● **Prompt**:
Copy verbatim the material from its first line to the line that holds "self.f.append(idx); self.mi.append(mi); self.sm.append(sm)", including that line.
%%
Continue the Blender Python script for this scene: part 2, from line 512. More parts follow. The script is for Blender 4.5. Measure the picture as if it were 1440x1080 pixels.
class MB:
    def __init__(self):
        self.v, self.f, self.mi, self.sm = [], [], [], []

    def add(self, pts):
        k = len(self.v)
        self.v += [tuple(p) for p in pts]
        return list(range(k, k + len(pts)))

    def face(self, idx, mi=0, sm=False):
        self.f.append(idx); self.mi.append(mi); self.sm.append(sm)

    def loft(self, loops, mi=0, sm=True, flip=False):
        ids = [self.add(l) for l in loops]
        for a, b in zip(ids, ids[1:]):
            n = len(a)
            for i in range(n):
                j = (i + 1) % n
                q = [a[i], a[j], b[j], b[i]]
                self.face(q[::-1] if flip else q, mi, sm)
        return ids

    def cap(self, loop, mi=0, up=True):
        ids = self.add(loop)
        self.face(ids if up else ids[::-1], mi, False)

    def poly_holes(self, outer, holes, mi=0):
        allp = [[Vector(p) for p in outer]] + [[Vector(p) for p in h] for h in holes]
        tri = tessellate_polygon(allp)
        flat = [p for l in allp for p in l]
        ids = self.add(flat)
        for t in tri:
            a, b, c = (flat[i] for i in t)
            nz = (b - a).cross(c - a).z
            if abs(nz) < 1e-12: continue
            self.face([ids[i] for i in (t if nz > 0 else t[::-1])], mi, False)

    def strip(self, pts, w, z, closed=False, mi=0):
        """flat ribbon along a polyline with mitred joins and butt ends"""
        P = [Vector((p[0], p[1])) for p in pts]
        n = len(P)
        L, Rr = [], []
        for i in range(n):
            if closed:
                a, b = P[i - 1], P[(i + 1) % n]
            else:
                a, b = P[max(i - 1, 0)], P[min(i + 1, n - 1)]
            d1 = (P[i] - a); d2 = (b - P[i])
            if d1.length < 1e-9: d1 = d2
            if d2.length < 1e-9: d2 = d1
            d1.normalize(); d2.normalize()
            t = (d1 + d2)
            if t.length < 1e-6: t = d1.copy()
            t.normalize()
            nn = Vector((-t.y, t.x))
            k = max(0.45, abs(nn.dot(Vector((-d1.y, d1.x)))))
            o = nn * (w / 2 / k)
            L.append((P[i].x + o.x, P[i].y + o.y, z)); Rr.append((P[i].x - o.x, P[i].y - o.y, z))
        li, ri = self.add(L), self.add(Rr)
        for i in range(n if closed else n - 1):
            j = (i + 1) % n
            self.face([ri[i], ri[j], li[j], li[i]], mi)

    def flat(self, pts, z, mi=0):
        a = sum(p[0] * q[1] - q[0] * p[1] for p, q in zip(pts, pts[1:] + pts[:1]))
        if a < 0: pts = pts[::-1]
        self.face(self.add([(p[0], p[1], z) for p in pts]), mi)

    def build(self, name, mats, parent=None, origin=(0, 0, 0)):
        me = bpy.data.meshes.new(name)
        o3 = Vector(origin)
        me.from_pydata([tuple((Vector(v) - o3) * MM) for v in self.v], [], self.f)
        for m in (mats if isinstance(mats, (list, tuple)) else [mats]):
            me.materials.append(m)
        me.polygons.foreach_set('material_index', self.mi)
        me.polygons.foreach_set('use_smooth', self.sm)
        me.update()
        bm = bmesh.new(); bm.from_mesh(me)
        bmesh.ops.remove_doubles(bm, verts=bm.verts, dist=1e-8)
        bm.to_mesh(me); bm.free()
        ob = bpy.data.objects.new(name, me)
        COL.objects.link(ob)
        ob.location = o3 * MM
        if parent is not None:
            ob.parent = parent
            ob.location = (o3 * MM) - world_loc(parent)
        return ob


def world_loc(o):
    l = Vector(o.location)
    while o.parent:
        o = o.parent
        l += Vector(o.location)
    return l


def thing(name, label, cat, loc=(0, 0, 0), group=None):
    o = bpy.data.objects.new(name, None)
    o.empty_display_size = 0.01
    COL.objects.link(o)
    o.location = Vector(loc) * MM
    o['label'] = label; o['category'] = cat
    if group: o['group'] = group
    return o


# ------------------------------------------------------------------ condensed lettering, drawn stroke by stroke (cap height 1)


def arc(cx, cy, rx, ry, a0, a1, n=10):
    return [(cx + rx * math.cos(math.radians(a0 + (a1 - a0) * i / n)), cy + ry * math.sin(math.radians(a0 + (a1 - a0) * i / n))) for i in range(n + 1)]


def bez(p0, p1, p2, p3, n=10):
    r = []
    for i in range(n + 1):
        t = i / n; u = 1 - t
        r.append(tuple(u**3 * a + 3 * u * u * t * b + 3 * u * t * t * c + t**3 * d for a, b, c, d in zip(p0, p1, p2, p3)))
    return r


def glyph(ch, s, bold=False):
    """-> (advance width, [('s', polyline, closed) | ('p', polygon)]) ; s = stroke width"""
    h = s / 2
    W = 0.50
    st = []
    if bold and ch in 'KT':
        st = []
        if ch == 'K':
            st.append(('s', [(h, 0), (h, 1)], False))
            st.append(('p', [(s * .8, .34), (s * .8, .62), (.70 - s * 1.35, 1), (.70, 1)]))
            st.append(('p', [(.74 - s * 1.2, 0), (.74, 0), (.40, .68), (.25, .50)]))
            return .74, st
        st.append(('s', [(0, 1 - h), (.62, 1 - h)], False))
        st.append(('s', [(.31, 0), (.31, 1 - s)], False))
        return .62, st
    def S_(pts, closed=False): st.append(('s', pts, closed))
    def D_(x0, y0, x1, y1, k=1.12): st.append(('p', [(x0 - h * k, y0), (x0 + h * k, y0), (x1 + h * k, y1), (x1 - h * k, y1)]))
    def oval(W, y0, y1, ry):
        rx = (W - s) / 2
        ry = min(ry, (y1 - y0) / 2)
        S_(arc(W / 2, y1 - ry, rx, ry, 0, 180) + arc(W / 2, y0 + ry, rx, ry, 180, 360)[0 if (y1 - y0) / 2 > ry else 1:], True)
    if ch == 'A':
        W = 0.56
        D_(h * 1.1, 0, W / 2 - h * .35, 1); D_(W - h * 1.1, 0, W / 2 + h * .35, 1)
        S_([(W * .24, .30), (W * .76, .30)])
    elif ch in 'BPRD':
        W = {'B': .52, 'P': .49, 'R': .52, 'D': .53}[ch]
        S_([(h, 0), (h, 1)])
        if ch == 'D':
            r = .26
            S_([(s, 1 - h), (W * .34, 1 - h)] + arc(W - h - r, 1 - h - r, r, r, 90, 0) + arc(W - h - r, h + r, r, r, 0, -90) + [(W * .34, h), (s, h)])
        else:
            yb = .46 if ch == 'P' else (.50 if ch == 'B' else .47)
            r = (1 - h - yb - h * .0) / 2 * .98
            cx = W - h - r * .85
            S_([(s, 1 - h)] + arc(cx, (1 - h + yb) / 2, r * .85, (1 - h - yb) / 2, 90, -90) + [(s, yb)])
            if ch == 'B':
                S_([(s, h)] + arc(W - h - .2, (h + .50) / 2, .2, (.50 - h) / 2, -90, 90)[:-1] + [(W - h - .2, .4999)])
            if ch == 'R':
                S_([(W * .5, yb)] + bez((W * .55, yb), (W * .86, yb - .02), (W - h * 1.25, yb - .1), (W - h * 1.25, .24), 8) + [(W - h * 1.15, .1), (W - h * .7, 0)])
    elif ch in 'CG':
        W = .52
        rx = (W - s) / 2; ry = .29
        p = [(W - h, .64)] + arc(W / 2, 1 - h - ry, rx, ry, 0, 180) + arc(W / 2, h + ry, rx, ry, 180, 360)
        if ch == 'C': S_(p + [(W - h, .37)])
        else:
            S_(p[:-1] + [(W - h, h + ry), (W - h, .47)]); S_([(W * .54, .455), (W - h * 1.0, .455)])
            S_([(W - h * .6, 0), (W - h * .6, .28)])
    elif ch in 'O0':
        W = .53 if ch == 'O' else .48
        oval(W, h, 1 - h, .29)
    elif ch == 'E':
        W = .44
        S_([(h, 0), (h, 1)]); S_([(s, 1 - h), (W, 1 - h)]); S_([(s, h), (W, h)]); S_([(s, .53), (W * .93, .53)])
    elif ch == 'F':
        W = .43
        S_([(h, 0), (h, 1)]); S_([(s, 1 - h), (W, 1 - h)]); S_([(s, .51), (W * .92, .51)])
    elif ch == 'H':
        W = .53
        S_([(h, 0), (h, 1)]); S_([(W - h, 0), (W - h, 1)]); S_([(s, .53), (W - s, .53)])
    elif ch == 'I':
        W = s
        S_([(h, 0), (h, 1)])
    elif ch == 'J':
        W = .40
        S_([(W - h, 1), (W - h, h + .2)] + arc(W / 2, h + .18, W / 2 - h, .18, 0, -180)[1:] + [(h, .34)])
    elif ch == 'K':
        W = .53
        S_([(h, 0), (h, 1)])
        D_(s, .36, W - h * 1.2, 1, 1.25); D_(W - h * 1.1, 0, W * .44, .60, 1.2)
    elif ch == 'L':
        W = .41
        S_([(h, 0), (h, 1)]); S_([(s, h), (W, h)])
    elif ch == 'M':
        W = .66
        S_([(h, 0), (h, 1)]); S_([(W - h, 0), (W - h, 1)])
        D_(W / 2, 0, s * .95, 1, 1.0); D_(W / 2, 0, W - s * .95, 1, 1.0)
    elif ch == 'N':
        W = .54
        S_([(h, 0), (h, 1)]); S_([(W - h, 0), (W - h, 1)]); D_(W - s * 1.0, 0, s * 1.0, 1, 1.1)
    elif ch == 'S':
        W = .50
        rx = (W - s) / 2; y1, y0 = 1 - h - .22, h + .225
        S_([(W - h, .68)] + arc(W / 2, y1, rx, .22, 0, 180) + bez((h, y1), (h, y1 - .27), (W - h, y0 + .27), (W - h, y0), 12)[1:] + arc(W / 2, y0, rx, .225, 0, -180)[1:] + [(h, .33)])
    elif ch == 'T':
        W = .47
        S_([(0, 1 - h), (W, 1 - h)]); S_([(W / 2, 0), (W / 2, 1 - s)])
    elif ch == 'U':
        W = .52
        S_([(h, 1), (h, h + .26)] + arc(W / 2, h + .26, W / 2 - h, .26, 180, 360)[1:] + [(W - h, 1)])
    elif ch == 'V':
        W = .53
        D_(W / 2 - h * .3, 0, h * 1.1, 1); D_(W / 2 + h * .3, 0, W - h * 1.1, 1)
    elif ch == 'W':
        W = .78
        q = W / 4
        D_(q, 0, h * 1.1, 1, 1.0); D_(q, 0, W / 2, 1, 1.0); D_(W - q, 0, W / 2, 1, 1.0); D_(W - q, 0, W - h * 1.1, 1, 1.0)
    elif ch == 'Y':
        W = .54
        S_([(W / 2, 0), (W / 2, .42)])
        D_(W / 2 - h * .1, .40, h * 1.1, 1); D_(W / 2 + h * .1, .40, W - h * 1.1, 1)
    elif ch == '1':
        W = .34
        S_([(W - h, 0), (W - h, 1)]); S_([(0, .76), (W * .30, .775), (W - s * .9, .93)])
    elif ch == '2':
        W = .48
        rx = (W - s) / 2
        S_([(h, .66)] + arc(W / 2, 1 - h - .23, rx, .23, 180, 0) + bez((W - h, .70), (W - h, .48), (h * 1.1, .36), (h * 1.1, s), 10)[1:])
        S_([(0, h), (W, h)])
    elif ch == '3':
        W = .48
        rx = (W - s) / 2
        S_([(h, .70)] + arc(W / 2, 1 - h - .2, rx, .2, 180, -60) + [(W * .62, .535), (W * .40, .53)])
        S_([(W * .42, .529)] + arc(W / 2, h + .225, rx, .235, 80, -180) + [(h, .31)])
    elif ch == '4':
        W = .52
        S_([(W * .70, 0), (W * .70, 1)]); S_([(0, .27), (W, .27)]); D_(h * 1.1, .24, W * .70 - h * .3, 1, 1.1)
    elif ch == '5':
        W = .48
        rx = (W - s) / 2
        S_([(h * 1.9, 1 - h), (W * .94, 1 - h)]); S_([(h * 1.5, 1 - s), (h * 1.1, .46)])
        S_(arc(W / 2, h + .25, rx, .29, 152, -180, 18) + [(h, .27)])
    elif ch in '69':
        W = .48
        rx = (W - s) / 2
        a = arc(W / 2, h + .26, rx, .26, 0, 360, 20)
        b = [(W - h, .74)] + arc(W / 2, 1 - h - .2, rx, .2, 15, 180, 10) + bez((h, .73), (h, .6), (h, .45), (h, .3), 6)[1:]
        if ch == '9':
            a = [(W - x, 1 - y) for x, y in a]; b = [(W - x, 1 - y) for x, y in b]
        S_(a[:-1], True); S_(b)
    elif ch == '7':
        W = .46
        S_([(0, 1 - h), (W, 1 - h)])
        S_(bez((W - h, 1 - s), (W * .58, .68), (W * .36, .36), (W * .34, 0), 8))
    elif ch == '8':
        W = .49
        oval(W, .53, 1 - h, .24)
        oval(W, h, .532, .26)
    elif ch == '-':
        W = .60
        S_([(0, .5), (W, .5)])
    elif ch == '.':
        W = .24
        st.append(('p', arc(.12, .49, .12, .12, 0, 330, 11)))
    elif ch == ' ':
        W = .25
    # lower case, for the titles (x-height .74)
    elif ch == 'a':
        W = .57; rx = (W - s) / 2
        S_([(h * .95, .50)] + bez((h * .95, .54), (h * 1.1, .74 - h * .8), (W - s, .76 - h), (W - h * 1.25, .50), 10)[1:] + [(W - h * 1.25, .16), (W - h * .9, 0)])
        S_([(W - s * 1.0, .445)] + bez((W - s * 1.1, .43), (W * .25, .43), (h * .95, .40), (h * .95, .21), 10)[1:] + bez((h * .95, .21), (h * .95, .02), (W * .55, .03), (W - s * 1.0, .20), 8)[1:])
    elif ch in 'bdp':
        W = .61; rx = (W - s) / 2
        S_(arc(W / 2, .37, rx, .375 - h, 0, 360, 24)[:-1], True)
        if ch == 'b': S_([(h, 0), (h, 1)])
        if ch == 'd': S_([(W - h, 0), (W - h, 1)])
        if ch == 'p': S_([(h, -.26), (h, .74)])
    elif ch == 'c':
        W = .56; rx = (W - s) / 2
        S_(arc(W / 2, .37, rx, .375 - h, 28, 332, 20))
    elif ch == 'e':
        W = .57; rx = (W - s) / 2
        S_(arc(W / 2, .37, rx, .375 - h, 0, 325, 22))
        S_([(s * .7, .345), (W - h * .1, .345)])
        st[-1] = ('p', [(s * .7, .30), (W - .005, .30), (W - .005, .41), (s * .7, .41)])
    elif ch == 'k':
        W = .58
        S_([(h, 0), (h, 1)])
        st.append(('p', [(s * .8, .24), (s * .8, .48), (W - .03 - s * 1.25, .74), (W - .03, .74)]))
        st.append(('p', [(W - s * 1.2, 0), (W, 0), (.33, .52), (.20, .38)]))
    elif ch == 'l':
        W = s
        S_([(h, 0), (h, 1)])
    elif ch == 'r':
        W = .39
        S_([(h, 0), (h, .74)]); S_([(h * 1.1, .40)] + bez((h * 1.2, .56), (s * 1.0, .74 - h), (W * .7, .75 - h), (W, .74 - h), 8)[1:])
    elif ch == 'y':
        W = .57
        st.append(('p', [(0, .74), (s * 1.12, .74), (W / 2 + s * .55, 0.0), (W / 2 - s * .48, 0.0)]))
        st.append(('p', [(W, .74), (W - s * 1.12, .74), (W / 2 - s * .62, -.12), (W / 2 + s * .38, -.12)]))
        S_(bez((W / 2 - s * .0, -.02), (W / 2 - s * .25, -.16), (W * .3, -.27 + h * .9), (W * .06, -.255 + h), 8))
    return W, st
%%
● **Solution to the exercise**:
Continue the Blender Python script for this scene: part 2, from line 512. More parts follow. The script is for Blender 4.5. Measure the picture as if it were 1440x1080 pixels.
class MB:
    def __init__(self):
        self.v, self.f, self.mi, self.sm = [], [], [], []

    def add(self, pts):
        k = len(self.v)
        self.v += [tuple(p) for p in pts]
        return list(range(k, k + len(pts)))

    def face(self, idx, mi=0, sm=False):
        self.f.append(idx); self.mi.append(mi); self.sm.append(sm)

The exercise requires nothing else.